Like most Americans, I've become regrettably inured to the daily reports of gun violence and gun death in this country. Oh, I know, "Guns don't kill people; people kill people." But last week's attempted slaughter of 10 Amish schoolgirls (as of this writing, five have died) hit me in a place the National Rifle Association had not yet calloused over with the propaganda it so routinely blares through a well-financed bullhorn of a public relations machine.
Why the gunfire in Nickel Mines, Pa., struck so hard, I'll never know. I guess the visual picture of Charles Carl Roberts segregating out children by gender, binding the girls' feet with wire and plastic ties, then shooting them execution-style, gut-punched me in a place I thought I'd toughened off and hidden away. I thought my emotions were bullet-proofed by the daily horrors we Americans are forced to stomach in the name of "Second Amendment freedoms."
Perhaps Roberts' psychotic ramblings about being "angry at God" touched off an unexpected reaction. Perhaps it was the laundry list of weaponry he brought into a one-room, unguarded, rural schoolhouse in a bucolic setting a shotgun, a 9 mm semiautomatic pistol and a stun gun that seemed so insane.
According to police, he also had 600 rounds of ammunition, a hammer, a hacksaw, pliers, wire, eyebolts, rolls of tape and various paraphernalia, all of which seemed so beyond the pale. How can a milk truck driver acquire such an arsenal in a country that's supposedly free?
How free are we when peace-loving Amish children are slaughtered? How free are we when 30,000 Americans die by gunfire each year? How free are we when our elected officials are so hog-tied to the National Rifle Association that they cannot pass meaningful, national gun control?

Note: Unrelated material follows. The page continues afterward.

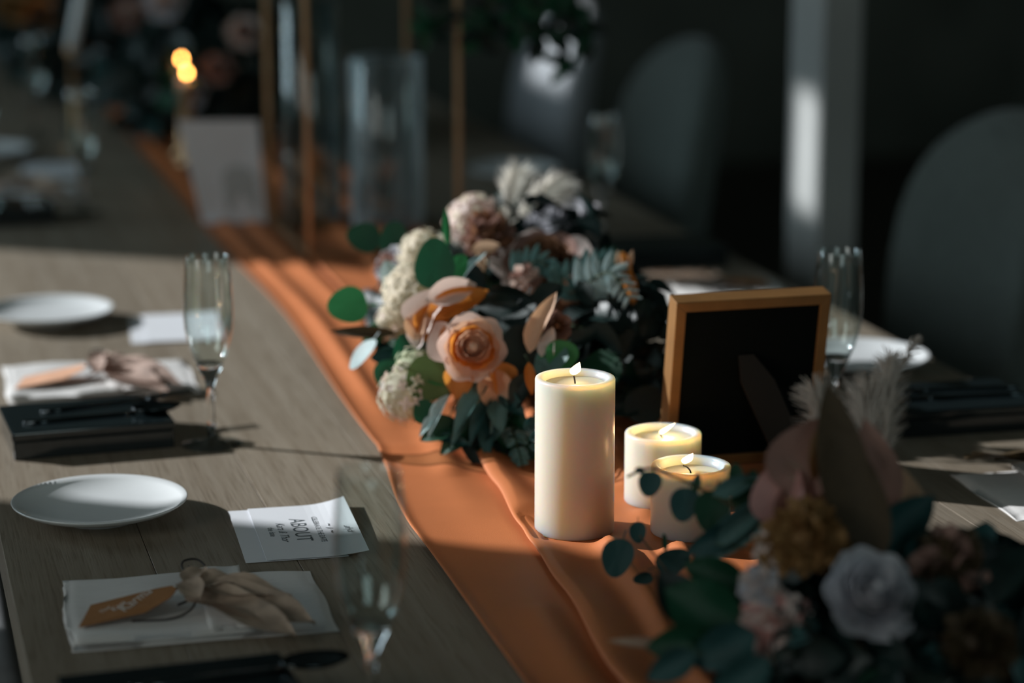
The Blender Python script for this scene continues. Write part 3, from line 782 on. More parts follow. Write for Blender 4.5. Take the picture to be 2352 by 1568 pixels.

How free are we when we let the following obscenely lengthy list of child deaths (and innocent adult deaths) take precedence over banning gun ownership outright? Just days before Roberts struck in Pennsylvania a 15-year-old boy brought two guns to a school in rural Cazenovia, Wis., and killed the principal. Two days before that, a 53-year-old man took six girls hostage at Platte Canyon High School in Bailey, Colo., sexually assaulted them and used them as human shields for hours before fatally shooting one girl and killing himself.